Карсавин и время
Шрифт:
Конечно, в силу непосредственной очевидности, карсавинская концепция времени сопоставлялась с философией Бергсона, его знаменитым принципом длительности, dur'ee. Уже вскоре после появления «Философии истории» Карсавина, в 1925 г. в Праге вышла в свет солидная монография П.М. Бицилли «Очерки теории исторической науки», в которой карсавинские построения разбирались довольно подробно, и выносился безапелляционный приговор об их вторичном и едва ли не эпигонском характере по отношению к Бергсону. Позднее сближения с Бергсоном делались еще не раз, уже без этого неоправданного отрицания самостоятельности Карсавина. Совсем нетрудно указать у нашего автора многие отнюдь не бергсонианские элементы, но сегодня нам следует пойти дальше, глубже: надо заметить, что до сих пор, какая бы степень близости или расхождения с Бергсоном ни утверждалась, сопоставление с ним всегда проводилось в рамках классической метафизики времени, того метафизического дискурса, ограниченность которого современная мысль должна признавать и преодолевать. Для преодоления же требуется изыскивать и привлекать понятия и метод иной природы. Обратим внимание, что у Карсавина ключевая характеристика всевременности — способ связи ее моментов или, если использовать математический язык, тип связности на многообразии всех элементов темпоральности. Но тип связности есть топологическая характеристика,
Но это еще не очень значительный выход за рамки метафизического дискурса. Выход более кардинальный доставляется сменой философского метода, и было бы очень желательно, чтобы современная интерпретация Карсавина умела видеть его концепцию сквозь призму некоторого иного метода. Мы продвинемся к этому, если вернуться к обстоятельству, которое отмечалось вначале: к тому факту, что концепция темпоральности Карсавина радикально интериоризована. Мы видим, что дискурс темпоральности здесь полностью включен в икономию Я (субъекта, сознания). «Временность конституируема саморазъединением Я» (16), она не что иное как «осознаваемое им [Я] движение — саморазъединение его» (18), и все фундаментальные свойства времени (конечность — бесконечность, дискретность — непрерывность и т. д.) определяются не физическими или космологическими положениями, как в обычных теориях, но свойствами Я. «Временность конечна или бесконечна вместе с нашим Я, поскольку оно конечно или бесконечно» (18). При этом, способ, каким осуществляется интериоризация темпоральности, вызывает прямую ассоциацию с феноменологической трактовкой темпоральности как «внутреннего сознания времени» (innere Zeitbewusstsein). Карсавин последовательно проводит подход, при котором не только временность, но и пространственность, и все другие предикаты здешнего бытия трактуются как конституируемые сознанием и делаются, тем самым, принадлежностью пережитого опыта (Erlebnis). К приводившимся примерам можно еще добавить трактовку памяти: это понятие у Карсавина также исключается, заменяясь воспоминанием, как действием-качествованием всеединого Я. И ясно, что подобный подход вполне адекватно описывается на языке феноменологии: здесь «заключаются в скобки» все абстрактные категории бытия мира, философская дескрипция переводится в субъектную перспективу и, в итоге, осуществляется определенный вариант феноменологической редукции. Заметим, что этот вариант более радикален, чем у Гуссерля: Карсавин «заключает в скобки» не только все вне-опытные понятия, но также и все свойства, связанные с физическим временем, оставляя в стороне и самое его существование.

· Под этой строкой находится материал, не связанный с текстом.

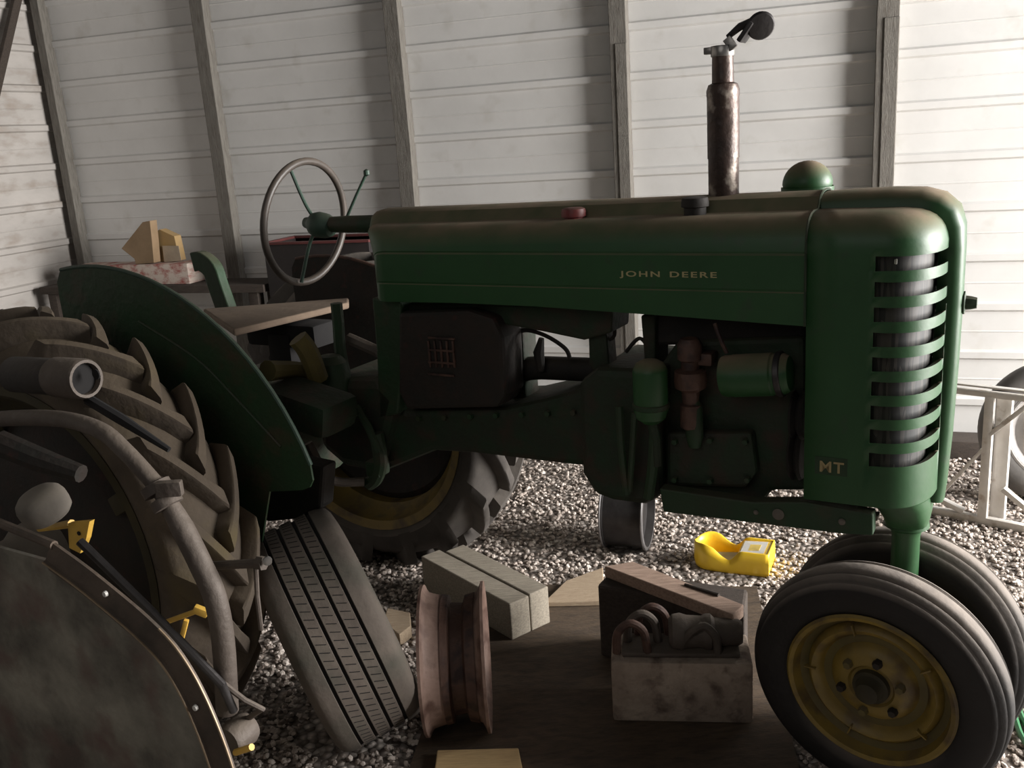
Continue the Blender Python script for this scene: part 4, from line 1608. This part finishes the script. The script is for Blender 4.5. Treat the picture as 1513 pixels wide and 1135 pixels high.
keep = [(jr.location, .15), (bpy.data.objects['belt_pulley'].location, .10), (tyre.location, .14)]
cnt = 0
while cnt < 15000:
    px, py = rnd.uniform(330, 1540), rnd.uniform(640, 1160)
    if px < 640 and py < 760:
        continue
    p = onz(px, py)
    # keep density even on the ground: accept by pixel footprint
    dist = (p - CP).length
    if rnd.random() > (dist / 5.0) ** 2.2:
        continue
    if inply(p.x, p.y):
        continue
    if (p - W0).dot(WN) > -.02:
        continue
    if any((p.x - q_.x) ** 2 + (p.y - q_.y) ** 2 < k_ * k_ for q_, k_ in keep):
        continue
    r_ = rnd.uniform(.005, .0125)
    q = Quaternion((rnd.gauss(0, 1), rnd.gauss(0, 1), rnd.gauss(0, 1), rnd.gauss(0, 1))).normalized()
    sc3 = Vector((rnd.uniform(.7, 1.3), rnd.uniform(.7, 1.2), rnd.uniform(.5, .9)))
    o_ = len(gv)
    for v in ico_v:
        w = q @ Vector((v.x * sc3.x, v.y * sc3.y, v.z * sc3.z))
        gv.append((p.x + w.x * r_, p.y + w.y * r_, max(.0005, r_ * .45 + w.z * r_ * .8)))
    gf += [tuple(i + o_ for i in f) for f in ico_f]
    cnt += 1
me = bpy.data.meshes.new('gravel')
me.from_pydata(gv, [], gf)
me.materials.append(PEBBLE)
o = bpy.data.objects.new('gravel', me)
col.objects.link(o)
tag(o, 'loose grey gravel stones scattered over the shed floor', 'gravel', kind='stuff')

# ================================================================== LIGHT
w = bpy.data.worlds.new('world')
scene.world = w
w.use_nodes = True
bg = w.node_tree.nodes['Background']
bg.inputs['Color'].default_value = (.95, .97, 1.0, 1)
bg.inputs['Strength'].default_value = .032


def area(name, loc, target, sx, sy, power, colr=(1, 1, 1)):
    l = bpy.data.lights.new(name, 'AREA')
    l.shape = 'RECTANGLE'
    l.size, l.size_y = sx, sy
    l.energy = power
    l.color = colr
    o = bpy.data.objects.new(name, l)
    o.location = loc
    d = Vector(target) - Vector(loc)
    o.rotation_euler = d.to_track_quat('-Z', 'Y').to_euler()
    col.objects.link(o)
    return o


area('doorway_light', (5.2, 1.75, 1.75), (-.5, 3.0, .9), 3.0, 2.5, 900, (1.0, .97, .94))
area('front_fill_light', (-1.3, -.6, 2.7), (-.8, 2.2, .5), 2.0, 1.4, 11, (1.0, .96, .92))
scene.view_settings.view_transform = 'Standard'
scene.view_settings.look = 'None'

Близкое соответствие с феноменологией продолжается и далее. Феноменологическая установка Гуссерля, описывая философский предмет в категориях субъектного опыта, как предмет сознания, одновременно прилагает тщательные усилия к тому, чтобы дескрипция этого предмета была очищена от всякой примеси психологизма и субъективизма, описывала структуры трансцендентальной субъективности. Аналогично, и Карсавин следит за тем, чтобы его концепция темпоральности, при всей ее погруженности в икономию Я, не оказывалась чисто психологически-субъективной, зависимой от произвола и случайных черт индивидуальности; и в этом смысле, можно сказать, что его анализ также направлен к структурам трансцендентальной субъективности. Но путь к этим структурам разительно несходен у двух философов. В феноменологическом акте конституирование структур трансцендентальной субъективности совершает ноэзис, в итоге которого акт продвигается к созерцанию эйдоса философского предмета. В случае же Карсавина, роль своеобразного ноэтического орудия выполняет всеединство с его иерархическим строением: мир как всеединство есть «высшее Я», одним из моментов-качествований которого служит Я индивидуальное; и, по главному свойству карсавинского понятия всеединства, этот момент содержит в себе, хотя и несовершенно, высшее Я, «личность мира», причем — подчеркивает всегда Карсавин — содержит именно сам мир в подлиннике, а не какие-то образы или представления о мире. Продвигаясь к совершенству, «усовершаясь», (в чем и состоит, по Карсавину, смысл и назначение бытия Я), Я все полней, истинней актуализует в себе мир, преодолевает искаженность, разрозненность своих познающих и воспринимающих качествований — и в терминах Гуссерля, это, очевидно, и значит, что его структуры познания и восприятия становятся структурами трансцендентальной субъективности, а процесс усовершения в одном из своих аспектов есть ноэтический процесс. Сам Карсавин, однако, никогда не использует ни этих, и никаких иных понятий из арсенала феноменологии. В отличие от таких русских философов как Шпет или Лосев, он не становился последователем Гуссерля, и в его текстах мы едва ли найдем даже упоминания о нем. То, что мы видим в этом позднем труде философа, это отнюдь не принадлежность к руслу феноменологии, а только параллельность этому руслу в определенных целях и установках философствования. Но и такая параллельность есть важное историкофилософское родство.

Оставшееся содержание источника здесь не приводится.